Solar Array at Old Landfill Is Finally Ready to Open
By Anne Levin
Six years after it was first proposed, a 3-megawatt solar array is about to open at the closed municipal landfill on River Road. Officials will gather Thursday morning, October 12 at 11 a.m., for the ribbon cutting.
The project is a partnership between Princeton, Stony Brook Regional Sewage Authority, and New Jersey Resources Clean Energy Ventures. It will supply up to 25 percent of the energy needs of the Stony Brook sewage facility on River Road. The municipality will receive a lease payment of $25,000 a year for the use of the site.

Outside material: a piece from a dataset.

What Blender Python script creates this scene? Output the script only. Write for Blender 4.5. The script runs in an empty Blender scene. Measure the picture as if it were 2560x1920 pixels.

“It’s a very unique project involving the municipality, a regional authority, and the private sector that reduces the cost of the energy required for operation of the sewage processing plant, and provides an annual stream of revenue to the municipality in the form of rent for an otherwise unusable, closed municipal dump,” said Councilman Bernie Miller, in an email. Miller was instrumental in getting the project started by convincing the former Borough and Township to put up the initial $15,000, and then encouraging the consolidated Princeton to stay with it when the market for new solar projects suffered during the recession.
The initiative has been in the works since 2011 when the former Borough and Township created the original power purchasing agreement. It was put on the back burner a year later because of a decline in solar renewable energy credits, known as SRECs.
In 2015, the consolidated Princeton Council put the project out to bid, and GeoPeak Energy was the successful bidder. But the value of SRECs was falling again, and the project was once again put on hold. It was continued once the value of SRECs increased. New Jersey Resources Clean Energy Ventures is building the 8,000-panel solar array, and will operate and maintain it. The power purchase agreement is for 15 years.
“It’s the municipality’s first and only solar project, and a clear win for the town,” said Miller.